| Supplied data |
- - - -
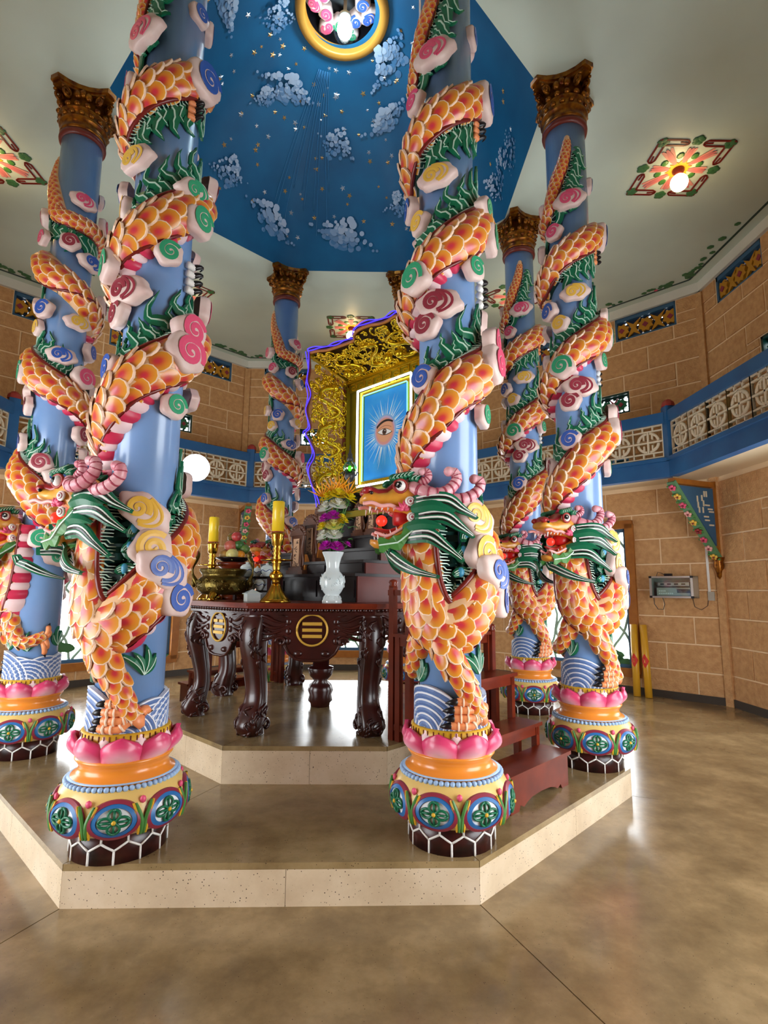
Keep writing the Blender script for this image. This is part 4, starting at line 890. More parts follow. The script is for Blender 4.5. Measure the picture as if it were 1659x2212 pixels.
def capital_mesh():
    f = MB(); z = lambda v: v-Z0
    f.lathe([(RC, z(5.50)), (.190, z(5.505)), (.195, z(5.53)), (.190, z(5.555)), (.178, z(5.56))], 40, 1)
    f.lathe([(.178, z(5.56)), (.19, z(5.57)), (.192, z(5.585)), (.182, z(5.60)), (.185, z(5.64)), (.2, z(5.65)), (.205, z(5.665)), (.195, z(5.68)), (.198, z(5.72)), (.214, z(5.735)), (.212, z(5.75)), (.2, z(5.76)), (.2, z(5.9))], 40, 0)
    for k in range(16):
        a = 2*PI*k/16; f.ball((.196*cos(a), .196*sin(a), z(5.70)), .026, 0, 7, 5, (1, 1, .8)); f.ball((.205*cos(a+.2), .205*sin(a+.2), z(5.772)), .03, 0, 7, 5, (1, 1, .8))
    def abacus(r, c_): 
        P = []
        for k in range(4):
            a0 = PI/4+k*PI/2; A = np.array((r*cos(a0), r*sin(a0))); t = np.array((-sin(a0), cos(a0))); B = np.array((r*cos(a0+PI/2), r*sin(a0+PI/2))); t2 = np.array((-sin(a0+PI/2), cos(a0+PI/2)))
            p0, p1 = A+t*.045, B-t2*.045; P.append(tuple(A-t*.045)); P.append(tuple(p0)); mid = (A+B)/2; mid = mid*(c_/np.linalg.norm(mid))
            for s_ in (.2, .4, .6, .8): P.append(tuple((1-s_)**2*p0+2*s_*(1-s_)*(2*mid-(p0+p1)/2)+s_*s_*p1))
        return P
    f.prism(abacus(.30, .185), z(5.90), z(5.925)); f.prism(abacus(.325, .20), z(5.925), z(5.968))
    for k in range(4):
        a = PI/4+k*PI/2
        for w in (-1, 1):
            o_ = np.array((-sin(a), cos(a), 0))*w*.05; c_ = np.array((cos(a)*.235, sin(a)*.235, z(5.855)))+o_; rad = np.array((cos(a), sin(a), 0)); P = []
            for t in np.linspace(0, 1, 24):
                q_ = .5+t*3.6*PI; r = .052*(1-t*.85); P.append(c_+rad*r*cos(q_)+np.array((0, 0, 1))*r*sin(q_))
            f.tube(P, .013, 6, 0)
        b = a+PI/4; c_ = np.array((cos(b)*.2, sin(b)*.2, z(5.86))); t = np.array((-sin(b), cos(b), 0))
        for w in (-1, 0, 1): f.ball(c_+t*w*.045+np.array((0, 0, .02*(w == 0))), .032, 0, 8, 5, (1, 1, 1.2))
    return f.mesh('capital', [M['gold'], M['brown']])
CAPITAL = capital_mesh()
EY = np.array((0, 0, 1.))
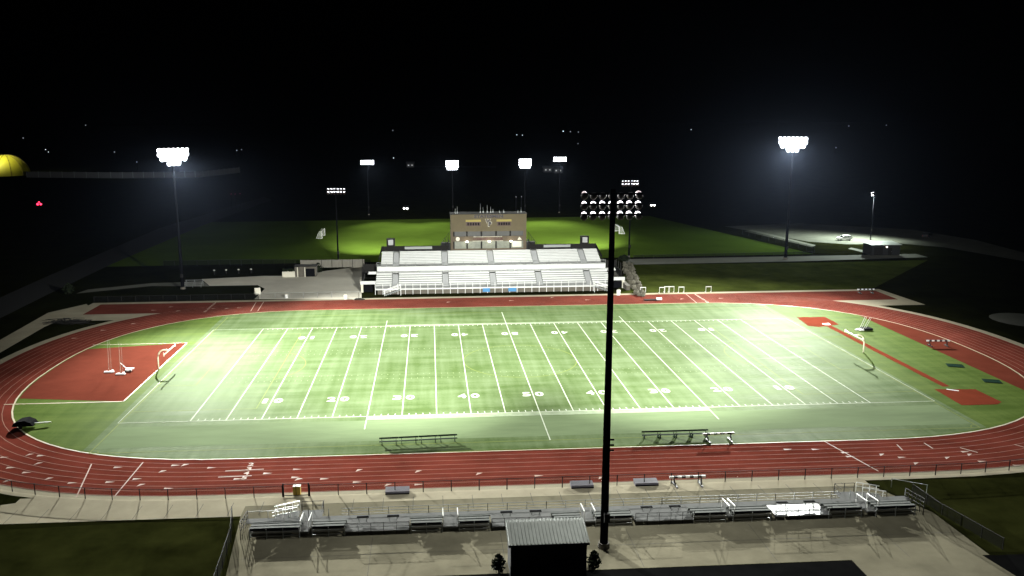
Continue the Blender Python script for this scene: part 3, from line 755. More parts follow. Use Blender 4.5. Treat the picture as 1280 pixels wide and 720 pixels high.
# ------------------------------------------------------------------ ticket shed on the patio
SH = thing('patio_shed', (-4.55, -63.6, .012), 'dark shed with pale ribbed metal roof on the patio at the bottom', 'shed')
b = MB(); b.prism_x([(1.4, 0), (1.4, 3.72), (-1.45, 3.15), (-1.45, 0)], -3.25, 3.25); b.build('wall', 'shed', SH)
rf = MB(); ribs = 46
prof = []
for i in range(ribs*4+1):
    xx = -3.48 + 6.96*i/(ribs*4); ph = i % 8
    prof.append((xx, .07 if ph in (3, 4, 5) else 0.0))
vs = []
for yy, zz in ((1.62, 3.86), (-1.62, 3.21)):
    vs += [(xx, yy, zz+h_) for xx, h_ in prof]
n_ = len(prof)
rf._add(vs, [(i, n_+i, n_+i+1, i+1) for i in range(n_-1)])
rf.build('roof', 'roof', SH)
b = MB(); b.box((0, -1.60, 3.09), (6.9, .06, .2)); b.box((0, 1.60, 3.72), (6.9, .06, .2)); b.build('fascia', 'shed', SH)
b = MB(); b.box((-1.2, -1.47, 1.05), (1.0, .06, 2.1)); b.build('door', 'black', SH)
b = MB(); b.box((1.3, -1.47, 1.5), (1.8, .06, 1.0)); b.build('serving_hatch', 'black', SH)
def shrub(P, r, h, lb, grp):
    T = thing('shrub', (P.x, P.y, 0), lb, 'shrub', grp)
    b = MB()
    for i in range(260):
        a_ = random.uniform(0, 2*PI); zz = random.uniform(.08, 1)*h; rr = r*math.sin(PI*min(.95, zz/h*.85+.12))*random.uniform(.5, 1.05)
        c = Vector((rr*math.cos(a_), rr*math.sin(a_), zz)); s_ = random.uniform(.07, .16)*max(1, r)
        u_ = Vector((random.uniform(-1, 1), random.uniform(-1, 1), random.uniform(-1, 1))).normalized(); v_ = u_.orthogonal()
        b._add([c-u_*s_, c+v_*s_*.6, c+u_*s_, c-v_*s_*.6], [(0, 1, 2, 3)])
    b.ball((0, 0, h*.45), r*.5, (1, 1, h/r*.6), 9, 6, .25)
    b.build('foliage', 'foliage', T)
    MB().tube((0, 0, 0), (0, 0, h*.5), .06, .03, 6).build('stem', 'bark', T)
    return T
shrub(Vector((-8.75, -63.9, 0)), .62, 1.7, 'dark rounded shrub left of the patio shed', 'shrubs beside the shed')
shrub(Vector((-.45, -63.9, 0)), .62, 1.7, 'dark rounded shrub right of the patio shed', 'shrubs beside the shed')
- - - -
| Set task |
Output the entries above exactly. Drop the pictures.

| Solution for this task |
Keep writing the Blender script for this image. This is part 4, starting at line 890. More parts follow. The script is for Blender 4.5. Measure the picture as if it were 1659x2212 pixels.
def capital_mesh():
    f = MB(); z = lambda v: v-Z0
    f.lathe([(RC, z(5.50)), (.190, z(5.505)), (.195, z(5.53)), (.190, z(5.555)), (.178, z(5.56))], 40, 1)
    f.lathe([(.178, z(5.56)), (.19, z(5.57)), (.192, z(5.585)), (.182, z(5.60)), (.185, z(5.64)), (.2, z(5.65)), (.205, z(5.665)), (.195, z(5.68)), (.198, z(5.72)), (.214, z(5.735)), (.212, z(5.75)), (.2, z(5.76)), (.2, z(5.9))], 40, 0)
    for k in range(16):
        a = 2*PI*k/16; f.ball((.196*cos(a), .196*sin(a), z(5.70)), .026, 0, 7, 5, (1, 1, .8)); f.ball((.205*cos(a+.2), .205*sin(a+.2), z(5.772)), .03, 0, 7, 5, (1, 1, .8))
    def abacus(r, c_): 
        P = []
        for k in range(4):
            a0 = PI/4+k*PI/2; A = np.array((r*cos(a0), r*sin(a0))); t = np.array((-sin(a0), cos(a0))); B = np.array((r*cos(a0+PI/2), r*sin(a0+PI/2))); t2 = np.array((-sin(a0+PI/2), cos(a0+PI/2)))
            p0, p1 = A+t*.045, B-t2*.045; P.append(tuple(A-t*.045)); P.append(tuple(p0)); mid = (A+B)/2; mid = mid*(c_/np.linalg.norm(mid))
            for s_ in (.2, .4, .6, .8): P.append(tuple((1-s_)**2*p0+2*s_*(1-s_)*(2*mid-(p0+p1)/2)+s_*s_*p1))
        return P
    f.prism(abacus(.30, .185), z(5.90), z(5.925)); f.prism(abacus(.325, .20), z(5.925), z(5.968))
    for k in range(4):
        a = PI/4+k*PI/2
        for w in (-1, 1):
            o_ = np.array((-sin(a), cos(a), 0))*w*.05; c_ = np.array((cos(a)*.235, sin(a)*.235, z(5.855)))+o_; rad = np.array((cos(a), sin(a), 0)); P = []
            for t in np.linspace(0, 1, 24):
                q_ = .5+t*3.6*PI; r = .052*(1-t*.85); P.append(c_+rad*r*cos(q_)+np.array((0, 0, 1))*r*sin(q_))
            f.tube(P, .013, 6, 0)
        b = a+PI/4; c_ = np.array((cos(b)*.2, sin(b)*.2, z(5.86))); t = np.array((-sin(b), cos(b), 0))
        for w in (-1, 0, 1): f.ball(c_+t*w*.045+np.array((0, 0, .02*(w == 0))), .032, 0, 8, 5, (1, 1, 1.2))
    return f.mesh('capital', [M['gold'], M['brown']])
CAPITAL = capital_mesh()
EY = np.array((0, 0, 1.))
Continue the Blender Python script for this scene: part 3, from line 755. More parts follow. Use Blender 4.5. Treat the picture as 1280 pixels wide and 720 pixels high.
# ------------------------------------------------------------------ ticket shed on the patio
SH = thing('patio_shed', (-4.55, -63.6, .012), 'dark shed with pale ribbed metal roof on the patio at the bottom', 'shed')
b = MB(); b.prism_x([(1.4, 0), (1.4, 3.72), (-1.45, 3.15), (-1.45, 0)], -3.25, 3.25); b.build('wall', 'shed', SH)
rf = MB(); ribs = 46
prof = []
for i in range(ribs*4+1):
    xx = -3.48 + 6.96*i/(ribs*4); ph = i % 8
    prof.append((xx, .07 if ph in (3, 4, 5) else 0.0))
vs = []
for yy, zz in ((1.62, 3.86), (-1.62, 3.21)):
    vs += [(xx, yy, zz+h_) for xx, h_ in prof]
n_ = len(prof)
rf._add(vs, [(i, n_+i, n_+i+1, i+1) for i in range(n_-1)])
rf.build('roof', 'roof', SH)
b = MB(); b.box((0, -1.60, 3.09), (6.9, .06, .2)); b.box((0, 1.60, 3.72), (6.9, .06, .2)); b.build('fascia', 'shed', SH)
b = MB(); b.box((-1.2, -1.47, 1.05), (1.0, .06, 2.1)); b.build('door', 'black', SH)
b = MB(); b.box((1.3, -1.47, 1.5), (1.8, .06, 1.0)); b.build('serving_hatch', 'black', SH)
def shrub(P, r, h, lb, grp):
    T = thing('shrub', (P.x, P.y, 0), lb, 'shrub', grp)
    b = MB()
    for i in range(260):
        a_ = random.uniform(0, 2*PI); zz = random.uniform(.08, 1)*h; rr = r*math.sin(PI*min(.95, zz/h*.85+.12))*random.uniform(.5, 1.05)
        c = Vector((rr*math.cos(a_), rr*math.sin(a_), zz)); s_ = random.uniform(.07, .16)*max(1, r)
        u_ = Vector((random.uniform(-1, 1), random.uniform(-1, 1), random.uniform(-1, 1))).normalized(); v_ = u_.orthogonal()
        b._add([c-u_*s_, c+v_*s_*.6, c+u_*s_, c-v_*s_*.6], [(0, 1, 2, 3)])
    b.ball((0, 0, h*.45), r*.5, (1, 1, h/r*.6), 9, 6, .25)
    b.build('foliage', 'foliage', T)
    MB().tube((0, 0, 0), (0, 0, h*.5), .06, .03, 6).build('stem', 'bark', T)
    return T
shrub(Vector((-8.75, -63.9, 0)), .62, 1.7, 'dark rounded shrub left of the patio shed', 'shrubs beside the shed')
shrub(Vector((-.45, -63.9, 0)), .62, 1.7, 'dark rounded shrub right of the patio shed', 'shrubs beside the shed')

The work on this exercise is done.